> MATERIAL PROVIDED:
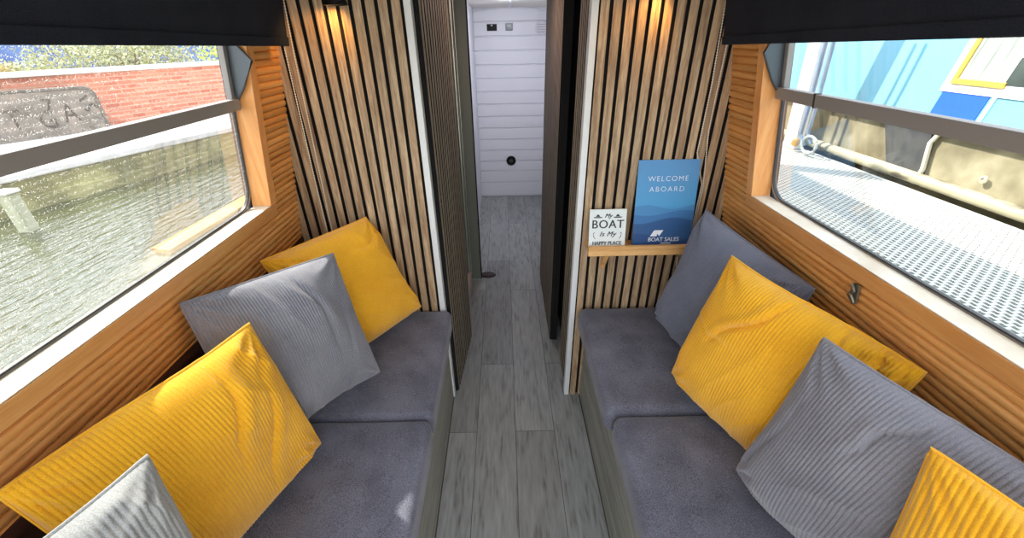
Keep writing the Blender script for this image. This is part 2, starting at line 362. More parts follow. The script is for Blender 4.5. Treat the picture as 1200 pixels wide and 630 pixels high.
# ------------------------------------------------------------------ slatted partition
def slat_wall(name, xs, x_lo, x_hi, trim_x, z0s):
    root = empty(name, ((x_lo+x_hi)/2, YP, 0), kind='structure')
    mb = MB(); mb.box((x_lo, YP+.012, 0), (x_hi, YP+.03, 1.965)); mb.build('felt_backing', FELT, root)
    for x in xs:
        mb = MB(); mb.box((x-.0138, YP-.003, 0), (x+.0138, YP+.0125, 1.96)); black_core(mb.build('slat', OAK, root), (0, -1, 0))
    mb = MB(); mb.box((trim_x-.0115, YP-.004, 0), (trim_x+.0115, YP+.034, 1.962)); mb.build('edge_strip', WHITE_TRIM, root, bevel=.0015)
    return root
slat_wall('wall_front_left', [-.3257-.0398*k for k in range(13)], -.92, -.302, -.2905, 0)
slat_wall('wall_front_right', [.3215+.0397*k for k in range(14)], .302, .93, .2905, 0)

# ------------------------------------------------------------------ corridor
# left: sliding slatted door
d = empty('door_1', (-.27, 1.75, 0), kind='structure')
def quad_slab(mb, p0, p1, z0, z1, th):   # vertical slab along p0->p1, thickness th to the left of the direction
    a = Vector((p0[0], p0[1], 0)); b = Vector((p1[0], p1[1], 0)); t = (b-a).normalized(); n = Vector((-t.y, t.x, 0))*th
    lo = [a, b, b+n, a+n]; mb.hexa([p + Vector((0, 0, z0)) for p in lo], [p + Vector((0, 0, z1)) for p in lo])
A_ = (-.272, 1.536); B_ = (-.232, 2.00)
mb = MB(); quad_slab(mb, A_, B_, 0.005, 1.83, .03); mb.build('panel', FELT, d)
dv = Vector((B_[0]-A_[0], B_[1]-A_[1]));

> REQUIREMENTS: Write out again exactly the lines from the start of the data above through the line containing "slat_wall('wall_front_right', [.3215+.0397*k for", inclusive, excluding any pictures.

> FULL SOLUTION:
Keep writing the Blender script for this image. This is part 2, starting at line 362. More parts follow. The script is for Blender 4.5. Treat the picture as 1200 pixels wide and 630 pixels high.
# ------------------------------------------------------------------ slatted partition
def slat_wall(name, xs, x_lo, x_hi, trim_x, z0s):
    root = empty(name, ((x_lo+x_hi)/2, YP, 0), kind='structure')
    mb = MB(); mb.box((x_lo, YP+.012, 0), (x_hi, YP+.03, 1.965)); mb.build('felt_backing', FELT, root)
    for x in xs:
        mb = MB(); mb.box((x-.0138, YP-.003, 0), (x+.0138, YP+.0125, 1.96)); black_core(mb.build('slat', OAK, root), (0, -1, 0))
    mb = MB(); mb.box((trim_x-.0115, YP-.004, 0), (trim_x+.0115, YP+.034, 1.962)); mb.build('edge_strip', WHITE_TRIM, root, bevel=.0015)
    return root
slat_wall('wall_front_left', [-.3257-.0398*k for k in range(13)], -.92, -.302, -.2905, 0)
slat_wall('wall_front_right', [.3215+.0397*k for k in range(14)], .302, .93, .2905, 0)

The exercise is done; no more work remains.